L'armée, un soutien potentiellement fragile. Le chef des forces armées soutient publiquement le président Yameen. Du moins pour l'instant. Car selon des observateurs, l'arrestation de l'ex-dirigeant Gayoom pourrait diviser les forces de sécurité, au sein desquelles il reste très respecté. Selon le site Maldives Independent, celui qui a dirigé les îles d'une main de fer pendant 30 ans a reçu le salut des policiers antiémeutes lors de son arrestation. En cas de menace, Yameen peut aussi compter sur le soutien – a priori indéfectible - de la Chine et de l'Arabie saoudite, desquels il s'est fortement rapproché durant son mandat.

Les yeux sont aussi tournés vers la rue, où de nouvelles manifestations pourraient germer.

Qu'en est-il du tourisme ?

Îles vulnérables au réchauffement climatique, les Maldives sont un haut lieu du tourisme de luxe, particulièrement prisées des jeunes mariés en lune de miel.

Premier pourvoyeur de touristes aux Maldives, la Chine a d'ores et déjà déconseillé à ses ressortissants de se rendre dans le pays. Une consigne qui tombe mal pour l'industrie touristique maldivienne car la fête du printemps chinois, mi-février, représente normalement le pic de la fréquentation chinoise.
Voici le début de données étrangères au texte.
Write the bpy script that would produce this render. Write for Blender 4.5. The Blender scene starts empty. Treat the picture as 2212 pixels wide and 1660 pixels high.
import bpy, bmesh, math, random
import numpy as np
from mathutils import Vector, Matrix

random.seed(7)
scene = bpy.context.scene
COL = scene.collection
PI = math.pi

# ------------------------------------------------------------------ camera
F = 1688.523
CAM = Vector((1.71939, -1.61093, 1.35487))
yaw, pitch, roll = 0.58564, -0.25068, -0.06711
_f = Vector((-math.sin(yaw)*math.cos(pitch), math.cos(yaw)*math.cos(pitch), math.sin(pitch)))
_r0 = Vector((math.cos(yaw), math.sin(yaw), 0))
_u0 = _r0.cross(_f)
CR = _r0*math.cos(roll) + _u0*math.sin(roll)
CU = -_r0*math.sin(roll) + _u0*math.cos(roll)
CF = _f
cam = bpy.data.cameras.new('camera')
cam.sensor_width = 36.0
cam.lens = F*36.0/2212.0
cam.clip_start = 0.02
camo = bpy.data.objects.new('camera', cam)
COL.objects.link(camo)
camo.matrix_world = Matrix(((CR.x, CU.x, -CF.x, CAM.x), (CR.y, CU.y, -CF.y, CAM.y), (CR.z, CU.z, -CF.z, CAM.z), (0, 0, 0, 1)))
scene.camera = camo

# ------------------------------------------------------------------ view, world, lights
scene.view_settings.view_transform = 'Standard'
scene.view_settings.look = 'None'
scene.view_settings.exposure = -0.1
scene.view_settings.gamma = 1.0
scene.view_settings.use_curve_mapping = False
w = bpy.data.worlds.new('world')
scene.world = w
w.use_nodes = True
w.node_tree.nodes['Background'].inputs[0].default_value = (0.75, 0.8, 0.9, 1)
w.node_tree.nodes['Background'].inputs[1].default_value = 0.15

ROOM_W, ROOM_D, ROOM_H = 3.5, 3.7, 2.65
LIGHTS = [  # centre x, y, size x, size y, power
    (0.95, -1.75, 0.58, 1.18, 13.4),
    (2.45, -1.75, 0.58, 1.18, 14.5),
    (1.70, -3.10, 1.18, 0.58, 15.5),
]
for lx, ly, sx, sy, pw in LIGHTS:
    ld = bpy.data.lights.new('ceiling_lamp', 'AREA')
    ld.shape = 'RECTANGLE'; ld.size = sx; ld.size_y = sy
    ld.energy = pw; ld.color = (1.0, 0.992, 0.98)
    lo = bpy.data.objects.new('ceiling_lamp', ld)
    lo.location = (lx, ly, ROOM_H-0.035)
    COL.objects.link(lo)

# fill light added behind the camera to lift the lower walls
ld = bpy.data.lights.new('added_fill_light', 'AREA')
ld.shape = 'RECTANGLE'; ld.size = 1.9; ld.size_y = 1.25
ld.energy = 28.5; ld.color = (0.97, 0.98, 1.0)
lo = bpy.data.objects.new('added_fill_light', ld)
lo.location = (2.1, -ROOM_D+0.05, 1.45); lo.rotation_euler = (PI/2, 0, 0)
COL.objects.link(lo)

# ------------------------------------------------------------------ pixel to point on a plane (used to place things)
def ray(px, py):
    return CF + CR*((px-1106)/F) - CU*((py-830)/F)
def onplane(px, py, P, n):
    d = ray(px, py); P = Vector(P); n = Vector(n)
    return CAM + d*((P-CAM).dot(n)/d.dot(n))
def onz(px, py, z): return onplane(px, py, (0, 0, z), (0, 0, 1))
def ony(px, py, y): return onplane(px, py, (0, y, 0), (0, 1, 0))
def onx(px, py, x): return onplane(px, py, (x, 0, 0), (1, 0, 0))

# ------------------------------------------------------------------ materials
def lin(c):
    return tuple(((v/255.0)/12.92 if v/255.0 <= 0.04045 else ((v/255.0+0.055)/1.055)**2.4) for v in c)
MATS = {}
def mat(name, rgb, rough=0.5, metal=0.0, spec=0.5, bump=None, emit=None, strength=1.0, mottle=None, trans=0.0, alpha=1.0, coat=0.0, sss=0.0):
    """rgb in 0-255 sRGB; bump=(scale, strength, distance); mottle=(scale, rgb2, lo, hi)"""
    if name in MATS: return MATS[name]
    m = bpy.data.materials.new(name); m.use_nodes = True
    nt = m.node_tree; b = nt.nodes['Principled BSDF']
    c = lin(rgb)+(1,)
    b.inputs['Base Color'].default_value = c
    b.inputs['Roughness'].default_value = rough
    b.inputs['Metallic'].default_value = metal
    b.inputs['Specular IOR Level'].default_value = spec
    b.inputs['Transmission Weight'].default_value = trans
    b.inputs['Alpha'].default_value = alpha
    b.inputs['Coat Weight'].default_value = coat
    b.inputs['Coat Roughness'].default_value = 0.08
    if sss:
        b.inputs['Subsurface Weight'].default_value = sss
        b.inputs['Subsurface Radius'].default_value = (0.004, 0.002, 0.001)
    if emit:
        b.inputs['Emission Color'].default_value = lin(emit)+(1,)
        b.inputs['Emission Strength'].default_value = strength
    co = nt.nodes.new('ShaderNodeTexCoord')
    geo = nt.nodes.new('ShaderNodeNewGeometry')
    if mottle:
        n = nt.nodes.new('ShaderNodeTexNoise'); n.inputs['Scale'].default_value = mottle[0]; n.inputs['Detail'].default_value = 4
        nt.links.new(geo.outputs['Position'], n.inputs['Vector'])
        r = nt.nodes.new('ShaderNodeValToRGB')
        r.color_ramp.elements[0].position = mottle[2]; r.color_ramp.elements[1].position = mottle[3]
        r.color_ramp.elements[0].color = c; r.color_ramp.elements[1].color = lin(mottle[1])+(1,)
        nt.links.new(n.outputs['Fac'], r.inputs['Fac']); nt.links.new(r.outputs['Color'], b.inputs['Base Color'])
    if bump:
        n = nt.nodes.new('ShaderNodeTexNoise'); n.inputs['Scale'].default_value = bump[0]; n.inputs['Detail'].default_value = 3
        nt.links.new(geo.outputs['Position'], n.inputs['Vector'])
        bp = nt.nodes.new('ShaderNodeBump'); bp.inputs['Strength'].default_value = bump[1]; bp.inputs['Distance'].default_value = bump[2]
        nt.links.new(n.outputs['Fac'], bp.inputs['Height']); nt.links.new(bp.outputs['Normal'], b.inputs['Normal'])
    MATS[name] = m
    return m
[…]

D'autres pays comme l'Inde et la France ont émis des avertissements similaires, quand la Grande-Bretagne et les États-Unis ont seulement suggéré à leurs citoyens de faire preuve de prudence. Mardi, de nombreux hôtels dans la capitale Malé refusaient de prendre des réservations. L'année dernière, environ 1,4 million d'étrangers ont fait le déplacement aux Maldives, contre 1,28 million l'année précédente.